The internet has become the most important news resource on the planet. It has over taken press groups to become the go-to destination for anyone who wants to know anything.

Tweeted pictures and live streams now follow actual events at the speed of fibre optic, bouncing off the atmosphere before you can say fact check.

Is this Information Utopia at last? …well if only

The problem is, a free an impartial press does not serve the powers that be and there are a few of those, but it's OK the spin merchants and hatemongers have a secret weapon...us.

For the media to destroy our free source of global information is only needs to let us poison our well.

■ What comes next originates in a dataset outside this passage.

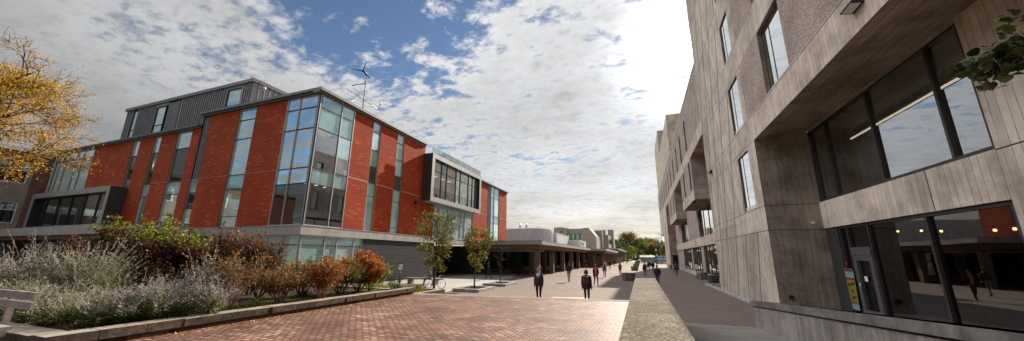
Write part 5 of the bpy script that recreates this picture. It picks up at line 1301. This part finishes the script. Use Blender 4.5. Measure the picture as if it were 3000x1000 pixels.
person(1841, 770, 'distant person in navy behind the grey green one', 1.75, 0, (.03, .035, .06), None, (.02, .02, .03), stride=.25, voxel=.02)
person(1870, 774, 'distant person in violet by the far planters', 1.72, math.pi, (.09, .06, .12), None, (.16, .09, .10), stride=.25, voxel=.02)
person(1859.5, 763, 'farthest walker near the lawn path in dark clothes', 1.75, 0, (.05, .05, .06), None, (.04, .04, .04), stride=.2, voxel=.03)
person(1863.5, 762, 'farthest walker near the lawn path in brown', 1.75, 0, (.10, .06, .04), None, (.04, .04, .04), stride=.2, voxel=.03)
person(1891, 809, 'person in a long black coat and black leggings seen from behind', 1.74, math.pi, BK, None, (.012, .012, .013), hairc=(.10, .06, .035), hair='short', stride=.18, arms=('down', 'down'), coat=.36, bag=((.015, .013, .013), 'black shoulder bag of the person in the long coat', -1))
person(1900.5, 797, 'woman in a royal blue jacket walking forward', 1.68, .1, (.035, .03, .16), None, (.05, .055, .10), hairc=(.05, .03, .02), hair='long', stride=.24)
person(1905.5, 792, 'dark haired person in navy just behind the blue jacket', 1.72, .1, (.03, .028, .05), None, (.02, .02, .03), hairc=(.03, .02, .015), stride=.2, voxel=.014)
person(1914.5, 800, 'woman with long fair hair in a black jacket behind the big hooded figure', 1.72, 0, BK, None, BK, hairc=(.20, .12, .07), hair='long', stride=.1, arms=('down', 'pocket'))
person(1929, 837, 'broad person in a black hooded jacket striding behind the concrete wall end', 1.74, -.2, (.016, .014, .015), (.03, .018, .018), (.02, .018, .02), hairc=(.016, .014, .015), hair='cap', skin='d', stride=.34, arms=('pocket', 'pocket'), hood=True, wide=1.2, coat=.08)
person(1983, 809, 'person in dark grey walking away by the metal railing', 1.74, math.pi-.3, (.035, .035, .04), None, (.014, .014, .015), hairc=(.03, .022, .02), stride=.15, arms=('down', 'down'))
person(1430, 819, 'dark silhouetted person walking in the shade near the parked bicycles', 1.72, -.9, (.014, .013, .014), None, (.012, .012, .013), hairc=(.015, .012, .01), stride=.32, arms=('swing', 'pocket'), skin='d')
# seated person on the stone bench behind the bicycle
person(0, 0, 'seated person in a grey top on the stone bench behind the bicycle', 1.72, -.75, (.20, .20, .21), None, (.03, .03, .035), hairc=(.05, .03, .02), stride=0, arms=('reach', 'reach'), sit=True, loc=Vector((-17.05, 26.1, 0)))
# two customers inside the shop
person(0, 0, 'customer in a faded pink top seated behind the shop glass at lower right', 1.68, 1.9, (.26, .10, .11), None, (.04, .04, .05), hairc=(.3, .2, .12), hair='long', stride=0, arms=('reach', 'reach'), sit=True, loc=Vector((8.9, 11.3, 0)), z=.34)
person(0, 0, 'customer in a pale shirt at the right frame edge behind the shop glass', 1.7, 1.5, (.34, .33, .30), None, (.05, .06, .09), hairc=(.1, .06, .03), stride=0, arms=('reach', 'reach'), sit=True, loc=Vector((8.7, 10.55, 0)), z=.34)

# ================================================================ BICYCLES AND FURNITURE
def bike(label, loc, rz, frame, group=None):
    t = thing('bicycle', loc, label, 'bicycle', group, rz=rz, local=True)
    rw_ = .34
    fm = plain('bicycle_paint', frame, .35, .1, .05, 5)
    for x in (-.52, .52):
        mb = MB(); mb.tube([(x+(rw_-.03)*math.cos(2*math.pi*k/28), 0, rw_+(rw_-.03)*math.sin(2*math.pi*k/28)) for k in range(29)], .009, 'steel', 5, True, False)
        for k in range(14): a = 2*math.pi*k/14; mb.tube([(x, 0, rw_), (x+(rw_-.03)*math.cos(a), 0, rw_+(rw_-.03)*math.sin(a))], .0022, 'steel', 3, True, False)
        mb.tube([(x, -.05, rw_), (x, .05, rw_)], .022, 'steel', 8); w = mb.build('wheel', t)
        mb = MB(); mb.tube([(x+rw_*math.cos(2*math.pi*k/28), 0, rw_+rw_*math.sin(2*math.pi*k/28)) for k in range(29)], .017, 'tyre', 6, True, False); mb.build('tyre', w, off=(0, 0, 0))
    mb = MB(); bb, st, hd, rr2, ft = (-.08, 0, .28), (-.22, 0, .78), (.36, 0, .80), (-.52, 0, rw_), (.52, 0, rw_)
    for a, b, r in ((bb, st, .017), (st, (.345, 0, .76), .016), (bb, (.37, 0, .68), .019), (hd, (.38, 0, .62), .02), ((.38, 0, .62), ft, .013), (bb, rr2, .011), ((-.20, 0, .74), rr2, .010), (hd, (.34, 0, .90), .014), (st, (-.25, 0, .90), .014)): mb.tube([a, b], r, fm, 7)
    mb.build('frame', t)
    mb = MB(); mb.tube([(.44, -.22, .86), (.47, -.2, .90), (.36, -.05, .92), (.36, .05, .92), (.47, .2, .90), (.44, .22, .86)], .013, 'black', 6); mb.build('handlebar', t)
    mb = MB(); mb.tube([(-.36, 0, .92), (-.27, 0, .925), (-.10, 0, .915)], [.06, .05, .018], 'black', 8); mb.build('saddle', t)
    mb = MB(); mb.tube([(-.08, -.05, .28), (-.08, -.035, .28)], .09, 'black', 12); mb.tube([(-.08, -.06, .28), (.02, -.07, .15)], .01, 'black', 5); mb.tube([(-.08, .06, .28), (-.18, .07, .41)], .01, 'black', 5); mb.build('crank', t)
    return t
a, b = gz(1265, 844.5), gz(1300, 845.5); cxy = (gz(1264, 844)+gz(1300.5, 844.5))/2
b1 = bike('silver white road bicycle parked beside the young tree', (-14.75, 23.3, .006), R(12), (.55, .56, .56))
b2 = bike('dark bicycle in the shaded rack by the covered walkway', (-19.3, 43.2, .006), R(75), (.03, .03, .035), 'bicycles in the shaded rack')
for k in range(1, 7): dup(b2, (-19.3+k*.42, 43.2+k*.12, .006), R(75+rnd.uniform(-8, 8)))
b3 = bike('bicycle in the crowded far rack beyond the concrete building', (gz(1922, 772).x, 132, 0), R(80), (.35, .36, .38), 'bicycles in the far rack')
for k in range(1, 16):
    q = gy(1921+k*2.4, 772, 131+(k % 3)*2.5); dup(b3, (q.x, q.y, 0), R(60+rnd.uniform(-30, 40)), s=1.15)
# stone bench and info stand by the grey brick wall
t = thing('stone_bench', (-18.8, 27.5, 0), 'low stone bench beside the grey brick wall', 'bench'); mb = MB(); q0, q1 = gz(1236, 822), gz(1303, 822)
mb.box(-19.6, -16.1, 26.2, 26.7, .38, .50, 'curbtop'); mb.build('seat', t)
for x in (-19.2, -16.7):
    mb = MB(); mb.box(x-.2, x+.2, 26.25, 26.65, 0, .38, 'curbtop'); mb.build('leg', t)
def stand(label, p, face, bm):
    t = thing('sign_stand', p, label, 'sign', rz=face, local=True); mb = MB(); mb.tube_z([(.26, 0), (.26, .03), (.10, .06), (.05, .5), (.035, 1.0)], (0, 0, 0), 'black', 12); mb.build('post', t)
    mb = MB(); mb.hexa([(-.24, -.06, 1.0), (.24, -.06, 1.0), (.24, 0, .98), (-.24, 0, .98), (-.24, .04, 1.68), (.24, .04, 1.68), (.24, .10, 1.66), (-.24, .10, 1.66)], 'black'); bd = mb.build('board', t)
    mb = MB(); mb.face([(-.19, -.062, 1.06), (.19, -.062, 1.06), (.19, .030, 1.62), (-.19, .030, 1.62)], 'whitep'); mb.build('notice', bd, off=(0, 0, 0)); return t
q = gz(1162, 822); stand('black sign stand with a white notice by the grey brick wall', (q.x+1.6, q.y-1.6, 0), R(20), 0)
q = gz(2052, 817); stand('black tilted menu stand with a pale notice outside the shop windows', (q.x-.3, q.y, 0), R(-8), 0)
# concrete planters
def octo(label, p, w, h, m='cap', group=None, taper=1.12):
    t = thing('concrete_planter', p, label, 'planter', group, local=True); mb = MB()
    def ring(r, z): return [(r*math.cos(R(22.5+45*k)), r*math.sin(R(22.5+45*k)), z) for k in range(8)]
    rs = [ring(w*.5*.96, 0), ring(w*.5, .08), ring(w*.5*taper, h), ring(w*.5*taper-.12, h), ring(w*.5*taper-.14, h-.12)]
    for a_, b_ in zip(rs, rs[1:]):
        for k in range(8): mb.face([a_[k], a_[(k+1) % 8], b_[(k+1) % 8], b_[k]], m)
    mb.build('bowl', t); mb = MB(); mb.face([(x*.98, y*.98, h-.10) for x, y, z in rs[4]], 'soil'); mb.build('soil', t); return t
octo('nearest octagonal concrete planter in the row down the plaza', gz(1842, 824)+Vector((0, .7, 0)), 1.35, .78)
octo('second octagonal concrete planter in the row down the plaza', gz(1859.5, 794)+Vector((0, .7, 0)), 1.25, .78)
octo('third concrete planter in the row, half hidden by the second', gz(1864, 783)+Vector((0, .7, 0)), 1.35, .8)
octo('fourth concrete planter in the row, small in the distance', gz(1867, 776.5)+Vector((0, .7, 0)), 1.5, .85)
octo('last and smallest concrete planter in the row', gz(1868.5, 771)+Vector((0, .7, 0)), 1.9, .95)
octo('dark concrete tub against the shop windows, nearer one', (6.25, 38.3, 0), .95, .78, 'zincd')
octo('grey concrete tub against the shop windows behind the menu stand', (6.35, 45.5, 0), .95, .75, 'cap')
# railing by the entrance
t = thing('railing', (5.2, 68, 0), 'metal pipe railing by the dark entrance of the concrete building', 'railing'); mb = MB()
for pth in ([(4.6, 62, 0), (4.6, 62, 1.0), (5.6, 76, 1.0), (5.6, 76, 0)], [(4.6, 62, .5), (5.6, 76, .5)], [(6.6, 60, 0), (6.6, 60, 1.0), (6.6, 76, 1.0), (6.6, 76, 0)], [(6.6, 60, .5), (6.6, 76, .5)], [(5.0, 67, 0), (5.0, 67, 1)], [(6.6, 68, 0), (6.6, 68, 1)]): mb.tube(pth, .04, 'steel', 6)
mb.build('rail', t)
# lamp posts and shelter at the end
for i, (px, Y, h, lb) in enumerate(((1923, 128, 4.6, 'short lamp post with a round head near the bicycle shelter'), (1899, 215, 11, 'tall dark lamp post, leftmost of those over the far lot'), (1921, 190, 11, 'tall dark lamp post right of the leftmost one'), (1928, 195, 12, 'tall dark lamp post with double arm near the shelter'), (1934, 205, 12.5, 'tall dark lamp post third from the right building'), (1942, 150, 11.3, 'tall dark lamp post nearest the concrete building'))):
    q = gy(px, 750, Y); t = thing('lamp_post', (q.x, Y, 0), lb, 'lamp post', 'lamp posts at the end of the plaza', local=True); mb = MB(); mb.tube([(0, 0, 0), (0, 0, h)], [.13, .08], 'dark', 8); mb.build('post', t); mb = MB()
    if h < 6: mb.tube_z([(.05, 0), (.22, .12), (.25, .3), (.1, .45)], (0, 0, h-.1), 'white', 10)
    else: mb.box(-1.1, 1.1, -.08, .08, h-.05, h+.05, 'dark'); mb.box(-1.4, -.6, -.2, .2, h+.05, h+.2, 'dark'); mb.box(.6, 1.4, -.2, .2, h+.05, h+.2, 'dark')
    mb.build('lamp_head', t)
t = thing('bike_shelter', (gy(1898, 760, 150).x, 150, 0), 'pale metal shelter with a curved roof at the end of the plaza', 'shelter', local=True); mb = MB()
for x in (-2.6, 0, 2.2):
    for y in (0, 3): mb.tube([(x, y, 0), (x, y, 2.4)], .08, 'steel', 6)
mb.build('post', t); mb = MB()
for k in range(6): a0, a1 = k/6, (k+1)/6; mb.hexa([(-3, -.5+4*a0, 2.3+.6*math.sin(math.pi*a0)), (2.6, -.5+4*a0, 2.3+.6*math.sin(math.pi*a0)), (2.6, -.5+4*a1, 2.3+.6*math.sin(math.pi*a1)), (-3, -.5+4*a1, 2.3+.6*math.sin(math.pi*a1))]+[(-3, -.5+4*a0, 2.38+.6*math.sin(math.pi*a0)), (2.6, -.5+4*a0, 2.38+.6*math.sin(math.pi*a0)), (2.6, -.5+4*a1, 2.38+.6*math.sin(math.pi*a1)), (-3, -.5+4*a1, 2.38+.6*math.sin(math.pi*a1))], 'concw')
mb.build('roof', t); mb = MB(); mb.box(-2.6, 2.2, 3.02, 3.06, .2, 2.2, 'teal'); mb.box(-2.64, -2.60, .1, 3, .2, 2.2, 'whitec'); mb.build('panel', t)
t = thing('kiosk', (gy(1935, 760, 160).x, 160, 0), 'blue and white kiosk behind the far bicycles', 'kiosk', local=True); mb = MB(); mb.box(-2.6, 2.6, 0, 3, 0, 2.6, plain('kiosk_blue', (.05, .13, .22))); mb.build('wall', t); mb = MB(); mb.box(-2.9, 2.9, -.4, 3.3, 2.6, 2.8, 'white'); mb.build('roof', t); mb = MB(); mb.box(-2.0, 2.0, -.03, 0, 1.2, 2.2, 'teal'); mb.build('window', t)
t = thing('delivery_van', (gy(1951, 760, 185).x, 185, 0), 'white van parked at the far lot', 'van', local=True); mb = MB()
pr = [(-2.4, .5), (2.4, .5), (2.4, 2.4), (-1.2, 2.4), (-1.9, 1.5), (-2.4, 1.3)]
for y, fl in ((-.9, 0), (.9, 1)): P_ = [(x, y, z) for x, z in pr]; mb.face(P_[::-1] if fl else P_, 'white')
for i in range(6): (x0, z0), (x1, z1) = pr[i], pr[(i+1) % 6]; mb.face([(x0, -.9, z0), (x0, .9, z0), (x1, .9, z1), (x1, -.9, z1)], 'white')
mb.build('body', t)
for x in (-1.5, 1.5):
    for y in (-.85, .85): mb = MB(); mb.tube([(x, y-.1, .35), (x, y+.1, .35)], .35, 'tyre', 12); mb.build('wheel', t)
mb = MB(); mb.face([(-1.1, -.91, 1.5), (-.2, -.91, 1.5), (-.2, -.91, 2.15), (-1.05, -.91, 2.15)], 'mirrordk'); mb.build('window', t)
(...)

In short we need to stop sharing crap.

I am writing this article because real news has become Fake News and fake news has become alternative facts. We live in a world where spin and propaganda are the six o'clock news, a world where yesterday, the most powerful man in the world told us to regard any polls which show him in negative light as fake news.

Guys we need to get a grip on this and we need to do it soon.

So how do you spot a fake news story?

It's actually easy and here are seven tips to prevent the flow of crud.

1. Google it – Mad though it sounds, the simple act of typing the 'my husband is a cannibal' story into Google, is enough to separate the alternative facts from the facts. For deeper analysis use Snopes.

2. Check the date and location – This year we’ve seen '60s Woodstock festival footage masquerading as pipeline protests from the summer and President Trump's media team have been caught posting the former administration's pictures of his inauguration as their own. We've been around for a long time us humans and if you spend enough time digging, you can find images to suit any headline or pretty much any idea.

3. The devil's in the details – Be careful of sensational headlines with opaque details. If there really has been an atrocity then there will be data. If the story suggests - ‘a man from a village was eaten by ISIS,'- then move along. There is enough horror in the world without people making it up. President Trump, to name but one, needs people to be afraid of groups like ISIS and by spreading these awful tales you are only helping him and others like him.

When terrible things happen, and sadly they do, records will exist. Name, age, sex and location or it didn’t happen.

4. Check the source – It's not always easy, anyone can own a domain name and stick up a slick news site and the state of the world's press makes them capable of just about anything. Try to cross reference the story. Not everyone will have bought it, so even if the BBC was stupid enough to publish it, Channel four or the Guardian might have had some reservation. When in doubt, do a deeper Google dig and see if you can find a pattern.

5. Look for bias. - It's highly unlikely that a website called Christian News is going to do a big feature on New York Gay Pride, well at least not one you'd want to share.

But then you wouldn't expect Mother Jones to say any thing nice about P45 Donald J Trump.

6. Look for typos and grammar issues - Journalists are not infallible, but they should be able to string a sentence together. If a piece is full of errors, then it's unlikely to have passed the eyes of an editor.

7. Commonsense is king – We've all got built in bulls*it detectors. If something is worrying you about a story, then go with your gut and apply steps 1- 6 until you separate fact from the fiction.